After reading two Agatha Christie novels while finishing up Camp NaNo (I'd never read anything by her before, and they were on sale, and I am not so snobbish about books that I am above reading 1930s crime novels - which were highly entertaining, by the way) I started in my newest Julian Barnes novel, The Noise of Time, which I picked up because The Only Story still hasn't come out in paperback. The Noise of Time is from 2016, but I'd never heard of it, and it felt like a good substitute while waiting for the novel I actually wanted to read. Which must be one of the worst reasons for reading a book, but there you are.

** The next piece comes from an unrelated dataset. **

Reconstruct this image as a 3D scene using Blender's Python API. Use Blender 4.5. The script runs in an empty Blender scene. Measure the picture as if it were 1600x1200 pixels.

According to the blurb, it is about a man in 1930s Leningrad, waiting to be taken away to The Big House. Funnily enough, it took me quite some time to realise that this man was not all that happy in his life, that he was living under Stalinist oppression, that being taken to The Big House was not in itself a good thing. The novel goes on about this man, a composer, and how his life during the Soviet regime has played out. He is not a friend of Power, in fact he has three daunting Conversations with Power, which form the main subjects of the three parts of the novel, but in the end, when he is tired, he seems to give in to the Party's wishes after all. Or does he? The oppression, the manipulation, the false accusations and sudden disappearances of his fellow musicians are felt throughout the novel, but the protagonist considers himself a coward, someone who will survive because he doesn't stick his neck out.
It was only until I read the afterword by Barnes that I realised this man has really existed. Dmitri Shostakovitch, one of the most important composers of the twentieth century. This was not fiction, but a fictionalised biography. I've mentioned this before, but really, why do stories seem so much more important, seem to carry so much more weight, when you discover that they really happened?
But even if it hadn't really happened, this book still carries weight. The atmosphere, the way he paints an entire decade with just a couple of words, the short paragraphs of just three sentences invoking a whole life. And there are some great sentences in this novel. "Art is the whisper of history, heard above the noise of time" will stay with me for a while.
In the Soviet Union, art belonged to the people, as Lenin had decreed, but in reality, art belongs to no one but itself. The only way the protagonist made it through those dark times was to cling to his art, to cling to what he believes to be real and beautiful, even when Stalin decides his work is awful and should be banned. Whether everything in this novel is 'true' I will leave for others to decide; this story of suppression and creativity serves as a remembrance of darker times that once were.